- Set task
Return only the lines running from the line with "if v < Z(770)" down to the line with "-1, 0)), int(ztop", both included, exactly as they appear.
--- Begin Exercise materials ---
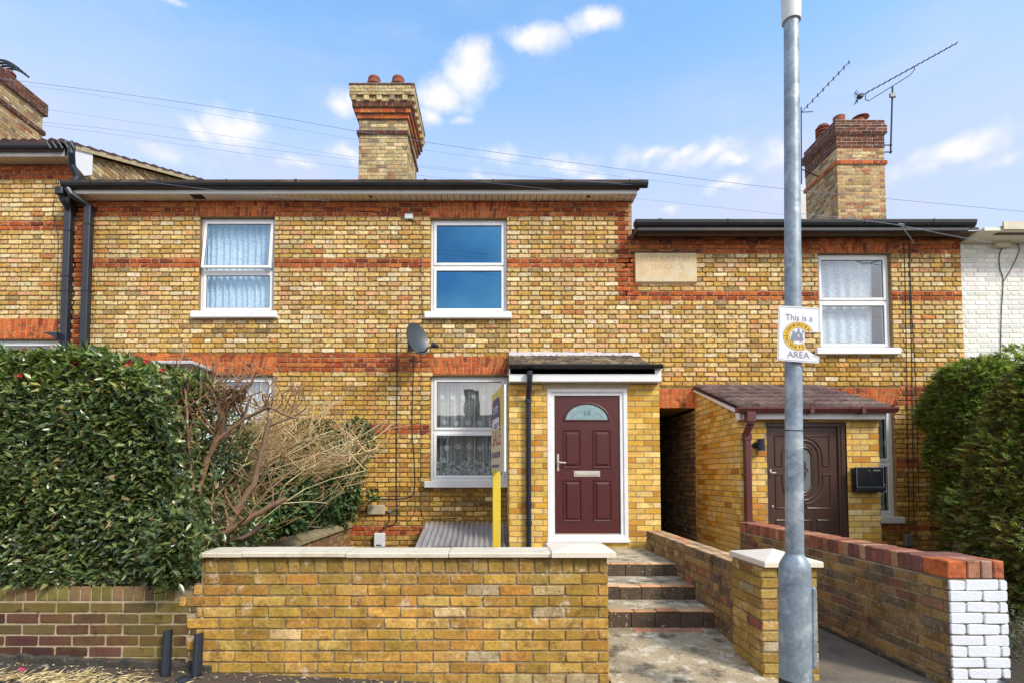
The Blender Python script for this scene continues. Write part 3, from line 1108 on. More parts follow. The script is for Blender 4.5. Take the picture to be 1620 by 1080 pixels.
def facade(house, x0, x1, ztop, holes, arches, bands, seed, ext0=False, ext1=False, mat='stock', pal=None, name="wall", quoins=()):
    rng = random.Random(seed)
    mb = MB()
    mortar_grid(mb, x0, x1, -.05, ztop, holes, YF, MORT if mat != 'whitebrick' else (.70, .67, .60))
    # brick reveals
    for h in holes:
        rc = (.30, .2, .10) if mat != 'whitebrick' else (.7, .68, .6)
        d = .13 if h is not PASS else 4.2
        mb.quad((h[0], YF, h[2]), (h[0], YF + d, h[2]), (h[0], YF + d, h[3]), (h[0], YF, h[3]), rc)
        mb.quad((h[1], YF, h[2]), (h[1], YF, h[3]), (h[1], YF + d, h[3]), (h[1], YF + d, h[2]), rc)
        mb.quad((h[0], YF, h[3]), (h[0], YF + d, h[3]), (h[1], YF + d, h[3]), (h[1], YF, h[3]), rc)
    e0 = .3 if ext0 else 0
    e1 = .3 if ext1 else 0

    def spans(v):
        cuts = [(h[0], h[1]) for h in holes if h[2] - .02 < v < h[3]]
        for a in arches:
            if a[2] < v < a[3]:
                f = (v - a[2]) / (a[3] - a[2])
                cuts.append((a[0] - a[4] * f, a[1] + a[4] * f))
        s = [(x0 - e0, x1 + e1)]
        for c0_, c1_ in cuts:
            ns = []
            for p, q in s:
                if c1_ <= p or c0_ >= q: ns.append((p, q)); continue
                if c0_ > p: ns.append((p, c0_))
                if c1_ < q: ns.append((c1_, q))
            s = ns
        return s

    def cf(u, v, hd):
        if u < x0 or u >= x1: return None
        for (z0, z1, a, b, p) in bands:
            if z0 <= v < z1 and a <= u < b:
                return pick(p, rng)
        if pal: return pick(pal, rng)
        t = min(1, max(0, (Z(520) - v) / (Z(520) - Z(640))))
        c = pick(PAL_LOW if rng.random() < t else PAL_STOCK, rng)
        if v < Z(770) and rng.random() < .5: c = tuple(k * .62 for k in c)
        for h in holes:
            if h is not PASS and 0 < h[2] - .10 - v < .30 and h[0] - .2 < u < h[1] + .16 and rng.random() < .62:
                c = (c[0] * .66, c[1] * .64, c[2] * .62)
        return c
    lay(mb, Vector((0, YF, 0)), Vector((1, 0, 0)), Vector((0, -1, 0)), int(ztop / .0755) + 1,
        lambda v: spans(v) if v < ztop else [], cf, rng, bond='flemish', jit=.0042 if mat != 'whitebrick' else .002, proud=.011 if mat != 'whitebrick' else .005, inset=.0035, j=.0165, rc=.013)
    for (bz0, bz1, ba, bb, bp) in bands:      # paler pointing between the red courses
        r0_, r1_ = math.ceil(bz0 / .0755 - .5), math.ceil(bz1 / .0755 - .5)
        for rr_ in range(max(0, r0_), r1_):
            zc_ = (rr_ + .5) * .0755
            if zc_ > ztop: continue
            for s0_, s1_ in spans(zc_ - .005):
                sa, sb = max(s0_, ba, x0), min(s1_, bb, x1)
                zt_b = min(ztop, (rr_ + 1) * .0755 - .004)
                if sb - sa > .05: mb.quad((sa, YF - .003, rr_ * .0755 - .012), (sb, YF - .003, rr_ * .0755 - .012), (sb, YF - .003, zt_b), (sa, YF - .003, zt_b), (.46, .26, .14))
    o = mb.build(name, M[mat], house)
    for a in arches:
        am = MB()
        arch(am, a[0], a[1], a[2], a[3], a[4], a[5], YF, rng)
        am.build("brick_arch", M['red'], house)
    return o


RB = PAL_RED


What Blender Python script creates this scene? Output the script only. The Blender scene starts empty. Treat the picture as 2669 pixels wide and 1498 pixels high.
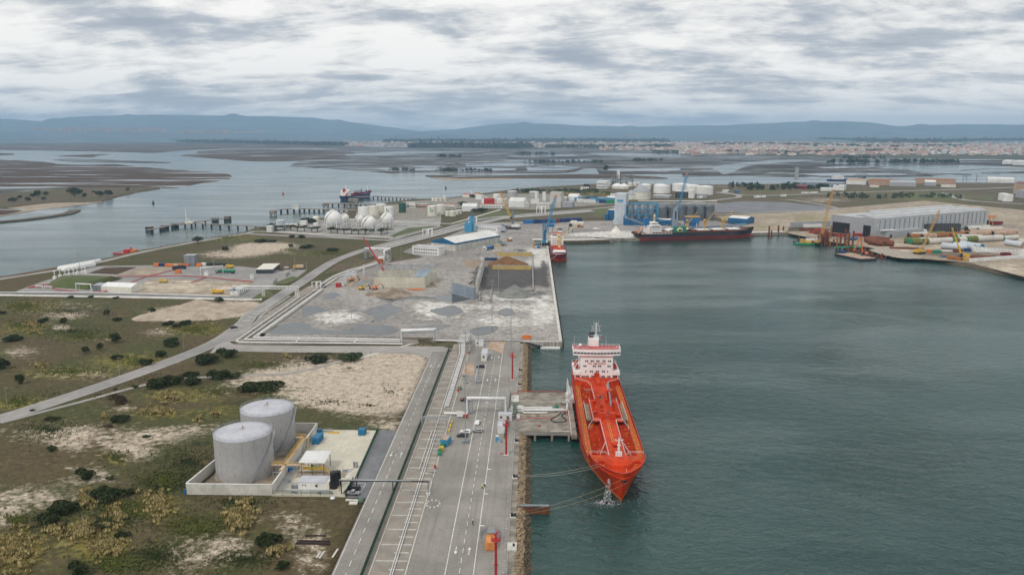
import bpy, bmesh, math, random
import numpy as np
from mathutils import Vector, Matrix
random.seed(7); RNG=np.random.default_rng(7)
ru=random.uniform;V3=Vector;cos=math.cos;sin=math.sin;pi=math.pi
SG,WW,WM,DS,CT,CL='steel_grey','wall_white','white_metal','dark_steel','cream_tank','concrete_light'
CO,BP_,RP,YP,OC,WK='concrete_old','blue_paint','red_paint','yellow_paint','crane_orange','white_tank'
GP_,LD,RS_,GD_,SB_='green_paint','leaf_dark','rust_stain','glass_dark','sky_blue'
R=math.radians
sc=bpy.context.scene
# ---------------------------------------------------------------- camera
W,H=2669,1498;F=2030.;YH=345.;VX=1386.;HC=125.
PITCH=math.atan((749-YH)/F);YAW=math.atan((VX-1334.5)/(F/cos(PITCH)))
cam=bpy.data.cameras.new('camera');co=bpy.data.objects.new('camera',cam);sc.collection.objects.link(co)
co.location=(0,0,HC);co.rotation_euler=(pi/2-PITCH,0,YAW)
cam.sensor_width=36;cam.lens=36*F/W;cam.clip_start=1;cam.clip_end=90000
sc.camera=co
sc.view_settings.view_transform='Standard';sc.view_settings.look='None';sc.view_settings.gamma=1
sc.view_settings.use_curve_mapping=False;sc.cycles.volume_bounces=3;sc.cycles.max_bounces=8;sc.view_settings.exposure=0
# ---------------------------------------------------------------- world: overcast sky
SUN_EL=R(48);SUN_AZ=R(215)   # azimuth from +Y clockwise: behind the camera on the left
w=bpy.data.worlds.new('World');sc.world=w;w.use_nodes=True
nt=w.node_tree;nt.nodes.clear()
def N(t,**k):
 n=nt.nodes.new(t)
 for a,b in k.items():
  if a=='i':
   for q,v in b.items(): n.inputs[q].default_value=v
  else: setattr(n,a,b)
 return n
def L(a,b): nt.links.new(a,b)
def mth(op,a,b=None,c=None,clamp=False):
 n=nt.nodes.new('ShaderNodeMath');n.operation=op;n.use_clamp=clamp
 for i,v in enumerate((a,b,c)):
  if v is None: continue
  if isinstance(v,(int,float)): n.inputs[i].default_value=v
  else: L(v,n.inputs[i])
 return n.outputs[0]
def mixc(f,a,b,bt='MIX'):
 n=nt.nodes.new('ShaderNodeMix');n.data_type='RGBA';n.blend_type=bt
 for i,v in ((0,f),(6,a),(7,b)):
  if isinstance(v,(int,float)): n.inputs[i].default_value=v
  elif isinstance(v,tuple): n.inputs[i].default_value=(*v,1) if len(v)==3 else v
  else: L(v,n.inputs[i])
 return n.outputs[2]
def ramp(f,stops,interp='LINEAR'):
 n=nt.nodes.new('ShaderNodeValToRGB');cr=n.color_ramp;cr.interpolation=interp
 while len(cr.elements)<len(stops): cr.elements.new(.5)
 for e,(p,c) in zip(cr.elements,stops): e.position=p;e.color=(*c,1) if len(c)==3 else c
 L(f,n.inputs[0]);return n.outputs[0]
def noise(vec,scale,detail=5,rough=.55,dist=0.,lac=2.):
 n=nt.nodes.new('ShaderNodeTexNoise');L(vec,n.inputs['Vector']);n.inputs['Scale'].default_value=scale
 n.inputs['Detail'].default_value=detail;n.inputs['Roughness'].default_value=rough;n.inputs['Distortion'].default_value=dist
 return n.outputs['Fac']
def maprange(v,a,b,c=0.,d=1.,smooth=True):
 n=nt.nodes.new('ShaderNodeMapRange');n.interpolation_type='SMOOTHSTEP' if smooth else 'LINEAR'
 L(v,n.inputs[0])
 for i,x in enumerate((a,b,c,d)): n.inputs[i+1].default_value=x
 return n.outputs[0]
sky=N('ShaderNodeTexSky',sky_type='NISHITA',sun_disc=False,sun_elevation=SUN_EL,sun_rotation=SUN_AZ,altitude=100,dust_density=1.5)
tc=N('ShaderNodeTexCoord');sep=N('ShaderNodeSeparateXYZ');L(tc.outputs['Generated'],sep.inputs[0])
zc=mth('MAXIMUM',sep.outputs[2],0.0)
den=mth('ADD',zc,.17)
com=N('ShaderNodeCombineXYZ');L(mth('DIVIDE',sep.outputs[0],den),com.inputs[0]);L(mth('MULTIPLY',mth('DIVIDE',sep.outputs[1],den),1.15),com.inputs[1])
com.inputs[2].default_value=3.7
P=com.outputs[0]
wv=N('ShaderNodeMapping',vector_type='POINT');L(P,wv.inputs[0]);wv.inputs['Scale'].default_value=(.72,1.0,1);wv.inputs['Rotation'].default_value=(0,0,R(8));wv.inputs['Location'].default_value=(2.3,.4,0)
n1=noise(wv.outputs[0],1.9,10,.60,.45)      # big banks
n2=noise(wv.outputs[0],5.2,9,.62,.35)       # billows
n3=noise(wv.outputs[0],.5,3,.5,.3)        # very broad light / dark
s=mth('ADD',mth('MULTIPLY',n1,.60),mth('ADD',mth('MULTIPLY',n2,.30),mth('MULTIPLY',n3,.44)))
m4=N('ShaderNodeMapping');L(tc.outputs['Generated'],m4.inputs[0]);m4.inputs['Scale'].default_value=(1,1,2.6)
s=mth('ADD',s,mth('MULTIPLY',mth('SUBTRACT',noise(m4.outputs[0],8.5,9,.6,.3),.5),.38))
s=mth('ADD',s,mth('MULTIPLY',maprange(sep.outputs[0],-.35,.6),.035))
s=mth('ADD',s,mth('MULTIPLY',maprange(zc,.02,.13),.035))
cl=ramp(s,[(.56,(.42,.465,.54)),(.63,(.54,.58,.64)),(.668,(.70,.72,.75)),(.702,(.87,.873,.875)),(.77,(1.07,1.06,1.04))])
low=maprange(zc,.0,.075)
cl=mixc(low,mixc(.22,cl,(.74,.80,.89)),cl)
gap=maprange(noise(wv.outputs[0],.9,5,.6,.8),.68,.78,0,.5)
cl10=mixc(1.0,cl,(9.8,9.7,9.5),'MULTIPLY')
skyb=mixc(gap,cl10,sky.outputs[0])
bg=N('ShaderNodeBackground');bg.inputs[1].default_value=.1;L(skyb,bg.inputs[0])
wo=N('ShaderNodeOutputWorld');L(bg.outputs[0],wo.inputs[0])
# ---------------------------------------------------------------- sun behind cloud
sl=bpy.data.lights.new('sun','SUN');so=bpy.data.objects.new('sun',sl);sc.collection.objects.link(so)
sl.energy=1.6;sl.angle=R(12);sl.color=(1,.93,.84)
d=V3((-sin(SUN_AZ)*cos(SUN_EL),-cos(SUN_AZ)*cos(SUN_EL),-sin(SUN_EL)))
so.rotation_euler=d.to_track_quat('-Z','Y').to_euler();so.location=(0,0,400)
# ---------------------------------------------------------------- survey: photo row/column -> place on the ground
cp,sp_=cos(PITCH),sin(PITCH);cy_,sy_=cos(YAW),sin(YAW)
FW=np.array((-sy_*cp,cy_*cp,-sp_));RT=np.array((cy_,sy_,0));UP=np.array((-sy_*sp_,cy_*sp_,cp))
CR=dict(c1=(1300,1100,600/2180),c2=(800,1100,600/2180),c3=(450,1000,600/2180),c4=(1100,850,400/2225),c5=(1400,820,350/1947),c6=(1450,1020,300/1446),
d1=(0,600,800/2576),d2=(600,640,600/2576),d3=(1100,540,500/2259),d4=(650,460,500/2576),d5=(1050,440,550/2576),d6=(1550,430,500/2576),d7=(2050,500,619/2576),d8=(0,280,900/2576),
e5=(1780,280,889/2576),e6=(900,280,900/2576),e7=(0,880,800/1872),D=(0,0,2669/2576),f1=(840,640,300/2576),f2=(580,730,280/2131),f3=(700,1060,260/1566),f4=(1340,540,220/1988),f5=(2080,560,280/2576),f6=(2340,560,329/2576),f7=(1500,440,220/2576),f8=(1290,1000,230/1848))
def pix(k,x,y):
 a,b,s=CR[k];return a+x*s,b+y*s
def C(k,x,y,z=3.5):
 px,py=pix(k,x,y);d=FW+RT*((px-W/2)/F)+UP*((H/2-py)/F);t=(z-HC)/d[2]
 return (d[0]*t,d[1]*t)
def Ht(k,x,y,yt,z=3.5):
 X,Y=C(k,x,y,z);v=(H/2-pix(k,x,yt)[1])/F
 a=X*FW[0]+Y*FW[1];c=X*UP[0]+Y*UP[1]
 return (v*a-c)/(UP[2]-v*FW[2])+HC-z
def PL(k,pts,z=3.5): return [C(k,x,y,z) for x,y in pts]
def toimg(X,Y,Z):
 """vectorised world -> photo pixel"""
 a=X*FW[0]+Y*FW[1]+(Z-HC)*FW[2];u=X*RT[0]+Y*RT[1];v=X*UP[0]+Y*UP[1]+(Z-HC)*UP[2]
 return W/2+F*u/a,H/2-F*v/a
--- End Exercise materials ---
- Answer to the exercise
        if v < Z(770) and rng.random() < .5: c = tuple(k * .62 for k in c)
        for h in holes:
            if h is not PASS and 0 < h[2] - .10 - v < .30 and h[0] - .2 < u < h[1] + .16 and rng.random() < .62:
                c = (c[0] * .66, c[1] * .64, c[2] * .62)
        return c
    lay(mb, Vector((0, YF, 0)), Vector((1, 0, 0)), Vector((0, -1, 0)), int(ztop / .0755) + 1,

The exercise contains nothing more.